Constitue un licenciement pour motif économique le licenciement effectué par un employeur pour un ou plusieurs motifs non inhérents à la personne du salarié, résultant d'une suppression ou transformation d'emploi ou d'une modification, refusée par le salarié, d'un élément essentiel du contrat de travail, consécutives notamment à la cessation d'activité de l'entreprise. Seule une cessation complète de l'activité de l'employeur peut constituer en elle-même une cause économique de licenciement, quand elle n'est pas due à une faute de ce dernier. Une cessation partielle de l'activité de l'entreprise ne justifie un licenciement économique qu'en cas de difficultés économiques, de mutation technologique ou de réorganisation de l'entreprise nécessaire à la sauvegarde de sa compétitivité. (Cass soc., 9 novembre 2022, pourvoi n° 21-16041)

Au titre de son obligation de reclassement, l'employeur doit proposer au salarié les emplois disponibles au moment où il manifeste sa volonté de mettre fin au contrat de travail en notifiant la lettre de licenciement, quand bien même le licenciement serait subordonné au refus par le salarié du contrat de sécurisation professionnelle (CSP) qui lui a été proposé. (Cass soc., 9 novembre 2022, pourvoi n° 21-13121)
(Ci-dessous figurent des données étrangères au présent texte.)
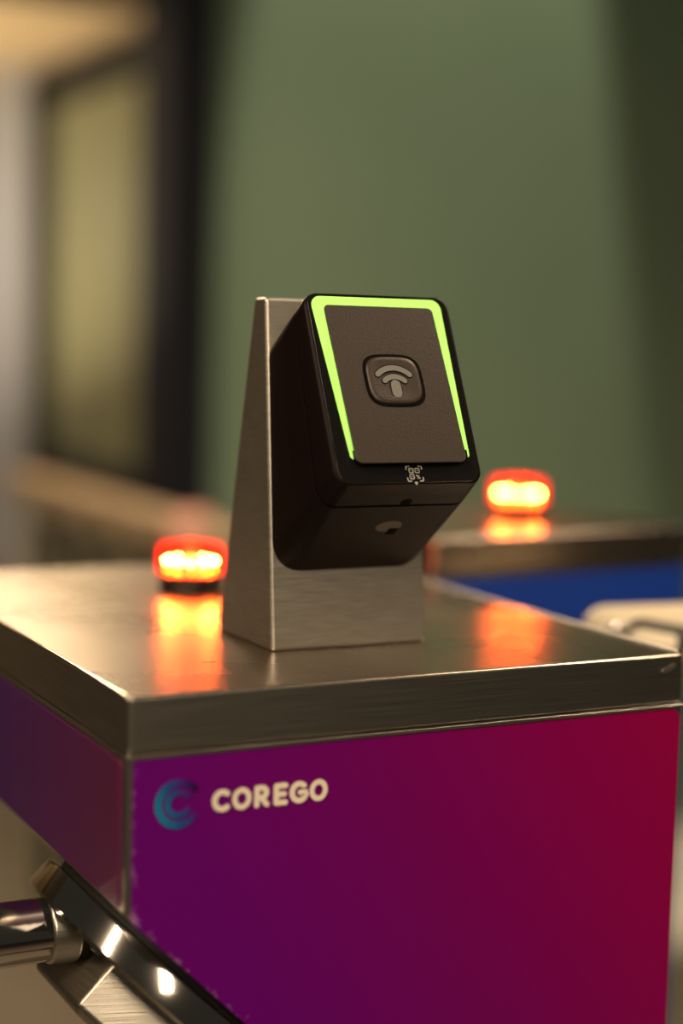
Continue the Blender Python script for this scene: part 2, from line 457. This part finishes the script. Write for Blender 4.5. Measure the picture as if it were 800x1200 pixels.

Un motif tiré de la vie personnelle du salarié ne peut justifier un licenciement disciplinaire que s’il constitue un manquement de l’intéressé à une obligation découlant de son contrat de travail. En l’espèce, sont tirés de la vie personnelle du salarié et ne sont pas susceptibles de constituer un tel manquement les faits de vols de chèques, falsification et usage de chèques falsifiés ou contrefaits au préjudice de son ancien compagnon qui, ayant fait l’objet d’une condamnation pénale définitive, ont été commis en dehors du temps et du lieu de travail et sans que l’intéressé n’utilise les moyens mis à sa disposition par la banque qui l’emploie. (Cass soc., 9 novembre 2022, pourvoi no 20-23172)

Autres décisions

Fichiers numériques : preuve

Les dossiers et fichiers créés par le salarié grâce à l’outil informatique mis à sa disposition par son entreprise, pour l’exécution de son travail, sont présumés, sauf si celui-ci les identifie comme étant personnels, avoir un caractère professionnel, de sorte que l’employeur peut y avoir accès hors sa présence. Il en résulte que la production en justice de fichiers n’ayant pas été identifiés comme étant personnels par le salarié ne constitue pas un procédé déloyal au sens des articles 9 du Code civil et 6 (paragraphe 1) de la Convention de sauvegarde des droits de l’homme et des libertés fondamentales, rendant irrecevable ce mode de preuve. Une cour d’appel ne peut pas rejeter des débats les pièces litigieuses, qui proviennent de l’agenda électronique de la salariée, disponible sur son ordinateur professionnel, sans rechercher si ces pièces ont été identifiées comme étant personnelles par leur auteur. (Cass soc., 9 novembre 2022, pourvoi no 20-18.922)

Santé au travail : reclassement

Lorsque le médecin du travail a mentionné expressément dans son avis que tout maintien du salarié dans un emploi serait gravement préjudiciable à sa santé ou que l'état de santé du salarié fait obstacle à tout reclassement dans un emploi, l'employeur, qui n'est pas tenu de rechercher un reclassement, n'a pas l'obligation de consulter les délégués du personnel. (Cass soc., 16 novembre 2022, pourvoi n° 21-17255).